▸ **Exercise details**
Look through the data below. Collect every line where the word "scene" occurs.
— Start of Stored records —
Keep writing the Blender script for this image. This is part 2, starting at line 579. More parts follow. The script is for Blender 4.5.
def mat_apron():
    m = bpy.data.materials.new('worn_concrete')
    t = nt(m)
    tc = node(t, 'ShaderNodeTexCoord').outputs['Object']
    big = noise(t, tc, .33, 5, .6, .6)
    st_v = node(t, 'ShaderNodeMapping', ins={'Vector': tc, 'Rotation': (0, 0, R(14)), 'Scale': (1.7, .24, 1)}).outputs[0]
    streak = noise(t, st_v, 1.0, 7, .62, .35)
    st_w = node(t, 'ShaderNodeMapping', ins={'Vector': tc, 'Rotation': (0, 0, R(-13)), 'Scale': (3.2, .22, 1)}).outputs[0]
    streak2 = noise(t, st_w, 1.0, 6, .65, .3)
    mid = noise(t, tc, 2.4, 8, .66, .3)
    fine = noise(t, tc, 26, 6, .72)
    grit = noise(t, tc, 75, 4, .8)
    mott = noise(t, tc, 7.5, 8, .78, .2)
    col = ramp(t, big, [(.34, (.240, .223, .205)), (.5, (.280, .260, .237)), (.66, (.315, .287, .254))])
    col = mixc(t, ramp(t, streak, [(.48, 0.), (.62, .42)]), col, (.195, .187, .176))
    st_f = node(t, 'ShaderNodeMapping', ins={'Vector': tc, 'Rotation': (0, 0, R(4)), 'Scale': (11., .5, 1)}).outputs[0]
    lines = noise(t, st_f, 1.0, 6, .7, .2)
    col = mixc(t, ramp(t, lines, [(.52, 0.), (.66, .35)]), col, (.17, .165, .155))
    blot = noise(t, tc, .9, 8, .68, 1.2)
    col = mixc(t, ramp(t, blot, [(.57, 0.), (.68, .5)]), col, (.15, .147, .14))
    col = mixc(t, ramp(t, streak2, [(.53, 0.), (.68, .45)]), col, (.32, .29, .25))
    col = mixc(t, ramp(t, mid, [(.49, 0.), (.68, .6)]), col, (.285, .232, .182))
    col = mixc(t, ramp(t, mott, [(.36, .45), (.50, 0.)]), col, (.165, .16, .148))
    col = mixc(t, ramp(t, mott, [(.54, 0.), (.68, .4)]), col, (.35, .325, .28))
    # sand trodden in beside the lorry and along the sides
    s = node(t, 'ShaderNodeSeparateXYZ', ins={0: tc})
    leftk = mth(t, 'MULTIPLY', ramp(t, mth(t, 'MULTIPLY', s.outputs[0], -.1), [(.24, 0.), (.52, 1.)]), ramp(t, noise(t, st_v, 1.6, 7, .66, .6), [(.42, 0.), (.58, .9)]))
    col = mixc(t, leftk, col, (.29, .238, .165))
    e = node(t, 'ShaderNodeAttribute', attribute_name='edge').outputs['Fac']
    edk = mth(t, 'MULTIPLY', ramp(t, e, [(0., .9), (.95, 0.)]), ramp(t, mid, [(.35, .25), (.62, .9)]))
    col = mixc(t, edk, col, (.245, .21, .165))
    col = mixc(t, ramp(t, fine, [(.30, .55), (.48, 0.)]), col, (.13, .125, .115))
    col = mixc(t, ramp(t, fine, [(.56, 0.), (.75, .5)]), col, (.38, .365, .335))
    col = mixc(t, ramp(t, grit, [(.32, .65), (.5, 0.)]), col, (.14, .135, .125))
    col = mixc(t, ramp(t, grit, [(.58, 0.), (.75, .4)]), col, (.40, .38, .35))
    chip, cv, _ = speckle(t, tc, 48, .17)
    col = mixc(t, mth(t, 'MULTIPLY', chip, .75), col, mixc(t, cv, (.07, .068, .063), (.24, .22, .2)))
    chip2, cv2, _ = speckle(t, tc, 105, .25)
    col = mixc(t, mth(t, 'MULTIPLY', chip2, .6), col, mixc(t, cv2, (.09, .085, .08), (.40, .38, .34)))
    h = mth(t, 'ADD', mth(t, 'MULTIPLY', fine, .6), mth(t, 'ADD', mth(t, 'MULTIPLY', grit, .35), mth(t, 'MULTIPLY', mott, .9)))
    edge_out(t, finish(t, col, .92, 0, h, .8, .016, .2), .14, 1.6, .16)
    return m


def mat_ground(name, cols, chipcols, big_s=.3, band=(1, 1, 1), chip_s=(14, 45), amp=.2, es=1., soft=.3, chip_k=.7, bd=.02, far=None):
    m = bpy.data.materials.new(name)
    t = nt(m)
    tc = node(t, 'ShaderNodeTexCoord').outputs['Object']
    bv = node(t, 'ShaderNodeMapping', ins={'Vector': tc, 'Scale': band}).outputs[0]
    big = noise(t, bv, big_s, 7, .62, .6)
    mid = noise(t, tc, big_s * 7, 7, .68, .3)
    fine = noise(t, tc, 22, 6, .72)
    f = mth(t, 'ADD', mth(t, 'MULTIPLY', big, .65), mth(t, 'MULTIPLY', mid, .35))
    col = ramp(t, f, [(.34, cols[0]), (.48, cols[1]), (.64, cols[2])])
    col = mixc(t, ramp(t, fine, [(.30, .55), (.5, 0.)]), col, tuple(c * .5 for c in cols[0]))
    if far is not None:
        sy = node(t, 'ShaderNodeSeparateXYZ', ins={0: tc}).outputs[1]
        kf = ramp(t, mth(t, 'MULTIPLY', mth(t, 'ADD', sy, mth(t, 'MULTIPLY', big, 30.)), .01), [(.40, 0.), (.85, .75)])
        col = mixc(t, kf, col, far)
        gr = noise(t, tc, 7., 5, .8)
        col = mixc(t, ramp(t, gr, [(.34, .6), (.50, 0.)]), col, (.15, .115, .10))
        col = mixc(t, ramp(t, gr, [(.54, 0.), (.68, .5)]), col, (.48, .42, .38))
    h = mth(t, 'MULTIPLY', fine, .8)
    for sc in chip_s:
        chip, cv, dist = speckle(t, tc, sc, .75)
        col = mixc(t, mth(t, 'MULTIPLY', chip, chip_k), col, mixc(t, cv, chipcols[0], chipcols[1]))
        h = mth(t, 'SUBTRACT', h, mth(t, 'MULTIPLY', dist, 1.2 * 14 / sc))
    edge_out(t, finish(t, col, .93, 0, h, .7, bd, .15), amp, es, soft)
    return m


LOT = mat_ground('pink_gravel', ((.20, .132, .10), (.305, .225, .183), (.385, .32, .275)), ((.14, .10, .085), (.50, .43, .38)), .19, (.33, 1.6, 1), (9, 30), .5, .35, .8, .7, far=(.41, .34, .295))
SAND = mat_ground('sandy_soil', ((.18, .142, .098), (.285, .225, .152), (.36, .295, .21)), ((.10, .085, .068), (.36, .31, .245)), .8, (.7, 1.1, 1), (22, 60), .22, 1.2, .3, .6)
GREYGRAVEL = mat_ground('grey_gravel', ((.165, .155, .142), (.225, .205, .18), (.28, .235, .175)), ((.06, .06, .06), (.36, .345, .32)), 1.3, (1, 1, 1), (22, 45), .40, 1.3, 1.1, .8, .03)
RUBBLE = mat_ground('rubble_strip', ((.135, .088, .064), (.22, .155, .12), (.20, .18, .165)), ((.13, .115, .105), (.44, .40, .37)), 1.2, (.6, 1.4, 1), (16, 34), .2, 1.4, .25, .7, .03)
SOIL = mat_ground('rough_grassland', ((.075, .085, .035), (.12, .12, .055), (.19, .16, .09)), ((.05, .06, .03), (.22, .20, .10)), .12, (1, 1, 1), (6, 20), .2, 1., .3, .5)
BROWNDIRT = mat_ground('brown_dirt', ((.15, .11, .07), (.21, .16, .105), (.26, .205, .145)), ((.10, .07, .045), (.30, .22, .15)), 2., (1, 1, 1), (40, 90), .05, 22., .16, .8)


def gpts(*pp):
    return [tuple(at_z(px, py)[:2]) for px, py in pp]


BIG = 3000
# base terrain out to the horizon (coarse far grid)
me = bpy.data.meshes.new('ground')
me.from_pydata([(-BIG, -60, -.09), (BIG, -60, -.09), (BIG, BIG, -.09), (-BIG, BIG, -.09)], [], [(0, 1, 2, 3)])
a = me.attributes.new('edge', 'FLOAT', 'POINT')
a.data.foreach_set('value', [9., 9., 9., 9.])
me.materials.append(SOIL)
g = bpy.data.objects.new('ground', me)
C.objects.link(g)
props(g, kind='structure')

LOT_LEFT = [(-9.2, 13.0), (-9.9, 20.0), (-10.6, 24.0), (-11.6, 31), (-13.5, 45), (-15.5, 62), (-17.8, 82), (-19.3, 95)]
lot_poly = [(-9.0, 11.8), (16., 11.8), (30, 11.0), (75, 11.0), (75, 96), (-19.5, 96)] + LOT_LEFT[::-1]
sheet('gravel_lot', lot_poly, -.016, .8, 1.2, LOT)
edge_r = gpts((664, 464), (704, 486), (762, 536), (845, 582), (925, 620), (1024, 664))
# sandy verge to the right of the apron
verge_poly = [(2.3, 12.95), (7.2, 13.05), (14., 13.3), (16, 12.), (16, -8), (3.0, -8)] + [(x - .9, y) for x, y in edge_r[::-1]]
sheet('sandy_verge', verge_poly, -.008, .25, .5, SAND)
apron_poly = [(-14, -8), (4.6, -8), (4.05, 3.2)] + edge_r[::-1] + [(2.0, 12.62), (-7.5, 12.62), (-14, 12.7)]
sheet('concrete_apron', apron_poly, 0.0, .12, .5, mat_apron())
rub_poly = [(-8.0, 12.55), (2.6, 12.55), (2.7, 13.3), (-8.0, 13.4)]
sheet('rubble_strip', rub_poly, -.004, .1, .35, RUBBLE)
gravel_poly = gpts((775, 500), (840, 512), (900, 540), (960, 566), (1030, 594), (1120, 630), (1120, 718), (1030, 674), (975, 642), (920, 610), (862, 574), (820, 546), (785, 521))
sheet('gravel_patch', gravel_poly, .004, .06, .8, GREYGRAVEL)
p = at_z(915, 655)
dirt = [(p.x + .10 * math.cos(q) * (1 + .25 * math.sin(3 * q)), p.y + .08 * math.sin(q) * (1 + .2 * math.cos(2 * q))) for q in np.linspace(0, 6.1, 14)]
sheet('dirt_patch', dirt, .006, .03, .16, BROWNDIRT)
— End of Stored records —
— Start of Stored records —
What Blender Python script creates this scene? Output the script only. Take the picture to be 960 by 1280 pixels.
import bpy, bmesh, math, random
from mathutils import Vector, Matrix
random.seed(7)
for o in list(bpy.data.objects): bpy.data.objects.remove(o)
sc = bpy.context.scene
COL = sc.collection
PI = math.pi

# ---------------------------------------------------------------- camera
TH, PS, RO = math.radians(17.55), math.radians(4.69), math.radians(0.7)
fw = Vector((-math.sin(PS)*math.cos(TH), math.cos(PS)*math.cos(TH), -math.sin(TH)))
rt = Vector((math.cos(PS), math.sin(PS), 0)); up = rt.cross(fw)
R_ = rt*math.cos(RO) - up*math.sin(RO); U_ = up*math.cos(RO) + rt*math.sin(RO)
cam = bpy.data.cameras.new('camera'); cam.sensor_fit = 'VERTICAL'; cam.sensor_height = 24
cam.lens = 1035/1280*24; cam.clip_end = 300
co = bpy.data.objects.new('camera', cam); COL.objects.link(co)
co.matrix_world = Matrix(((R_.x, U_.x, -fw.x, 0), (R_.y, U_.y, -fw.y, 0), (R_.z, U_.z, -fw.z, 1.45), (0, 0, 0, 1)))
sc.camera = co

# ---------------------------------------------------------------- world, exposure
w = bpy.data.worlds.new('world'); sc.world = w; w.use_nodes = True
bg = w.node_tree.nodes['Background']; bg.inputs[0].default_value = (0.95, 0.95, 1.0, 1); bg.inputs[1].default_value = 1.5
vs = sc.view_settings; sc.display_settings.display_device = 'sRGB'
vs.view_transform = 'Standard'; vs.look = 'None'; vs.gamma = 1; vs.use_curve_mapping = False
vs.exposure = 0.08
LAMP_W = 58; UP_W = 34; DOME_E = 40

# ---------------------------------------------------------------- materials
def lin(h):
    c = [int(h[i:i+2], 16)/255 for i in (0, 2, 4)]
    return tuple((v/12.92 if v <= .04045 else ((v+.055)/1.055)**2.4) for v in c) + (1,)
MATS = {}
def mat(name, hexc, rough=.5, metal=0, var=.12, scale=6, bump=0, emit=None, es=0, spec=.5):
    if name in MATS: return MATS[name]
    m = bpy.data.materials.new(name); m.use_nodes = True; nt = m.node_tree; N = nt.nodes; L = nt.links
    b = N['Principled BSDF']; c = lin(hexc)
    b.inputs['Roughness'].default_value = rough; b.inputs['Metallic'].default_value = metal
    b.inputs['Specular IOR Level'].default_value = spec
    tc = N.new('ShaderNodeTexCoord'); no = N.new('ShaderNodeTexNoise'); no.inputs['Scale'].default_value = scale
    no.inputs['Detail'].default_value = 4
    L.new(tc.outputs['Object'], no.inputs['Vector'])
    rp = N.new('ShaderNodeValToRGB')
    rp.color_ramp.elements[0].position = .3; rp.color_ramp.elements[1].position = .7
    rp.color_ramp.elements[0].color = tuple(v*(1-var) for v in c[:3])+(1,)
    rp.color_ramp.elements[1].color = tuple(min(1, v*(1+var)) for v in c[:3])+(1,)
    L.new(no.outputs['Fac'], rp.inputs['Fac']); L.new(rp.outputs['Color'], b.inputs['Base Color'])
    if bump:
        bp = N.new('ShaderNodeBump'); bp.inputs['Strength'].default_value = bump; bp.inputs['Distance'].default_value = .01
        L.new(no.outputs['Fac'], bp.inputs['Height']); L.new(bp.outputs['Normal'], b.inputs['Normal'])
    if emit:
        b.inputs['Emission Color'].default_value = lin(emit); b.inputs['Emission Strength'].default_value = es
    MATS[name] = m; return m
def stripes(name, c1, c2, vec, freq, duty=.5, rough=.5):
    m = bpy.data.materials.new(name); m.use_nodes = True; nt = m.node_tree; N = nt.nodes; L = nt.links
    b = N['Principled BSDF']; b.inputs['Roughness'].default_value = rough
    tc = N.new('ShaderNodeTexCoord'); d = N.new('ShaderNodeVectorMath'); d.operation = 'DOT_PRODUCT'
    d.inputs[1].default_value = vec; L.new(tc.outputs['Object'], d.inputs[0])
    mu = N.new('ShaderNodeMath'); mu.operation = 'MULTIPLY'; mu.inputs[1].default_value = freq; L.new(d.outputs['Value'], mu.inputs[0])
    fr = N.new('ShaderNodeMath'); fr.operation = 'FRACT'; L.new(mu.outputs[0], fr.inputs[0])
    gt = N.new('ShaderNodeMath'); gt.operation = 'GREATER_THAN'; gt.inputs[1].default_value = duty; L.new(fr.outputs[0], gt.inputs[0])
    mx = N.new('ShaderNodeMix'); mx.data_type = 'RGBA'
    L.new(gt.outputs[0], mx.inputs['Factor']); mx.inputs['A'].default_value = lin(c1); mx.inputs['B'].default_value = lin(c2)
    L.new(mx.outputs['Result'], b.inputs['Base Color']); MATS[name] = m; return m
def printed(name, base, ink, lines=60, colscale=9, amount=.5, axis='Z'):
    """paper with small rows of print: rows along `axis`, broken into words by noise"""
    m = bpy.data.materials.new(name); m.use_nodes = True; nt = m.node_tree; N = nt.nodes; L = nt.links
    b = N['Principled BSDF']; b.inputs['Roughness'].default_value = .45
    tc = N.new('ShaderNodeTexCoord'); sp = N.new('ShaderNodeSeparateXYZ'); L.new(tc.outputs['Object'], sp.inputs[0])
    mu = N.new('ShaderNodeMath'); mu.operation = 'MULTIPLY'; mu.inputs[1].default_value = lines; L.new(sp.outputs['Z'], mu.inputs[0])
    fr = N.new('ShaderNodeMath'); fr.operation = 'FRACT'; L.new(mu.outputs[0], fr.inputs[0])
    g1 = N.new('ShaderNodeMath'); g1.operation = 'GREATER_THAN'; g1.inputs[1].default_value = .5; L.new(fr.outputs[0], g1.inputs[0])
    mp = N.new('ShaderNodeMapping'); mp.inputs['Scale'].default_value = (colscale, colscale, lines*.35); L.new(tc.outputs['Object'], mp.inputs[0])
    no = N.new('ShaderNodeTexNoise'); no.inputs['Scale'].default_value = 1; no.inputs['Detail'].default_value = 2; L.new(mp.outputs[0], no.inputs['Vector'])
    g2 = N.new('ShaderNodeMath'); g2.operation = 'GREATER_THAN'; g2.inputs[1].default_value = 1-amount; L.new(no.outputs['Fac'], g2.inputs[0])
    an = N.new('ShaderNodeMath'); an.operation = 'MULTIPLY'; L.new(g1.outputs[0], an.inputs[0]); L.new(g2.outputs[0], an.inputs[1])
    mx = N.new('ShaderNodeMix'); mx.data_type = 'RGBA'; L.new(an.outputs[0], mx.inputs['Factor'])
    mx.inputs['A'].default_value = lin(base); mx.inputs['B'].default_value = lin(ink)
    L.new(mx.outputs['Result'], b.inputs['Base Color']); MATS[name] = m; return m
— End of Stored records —
▸ **Output for this exercise**
What Blender Python script creates this scene? Output the script only. Take the picture to be 960 by 1280 pixels.
sc = bpy.context.scene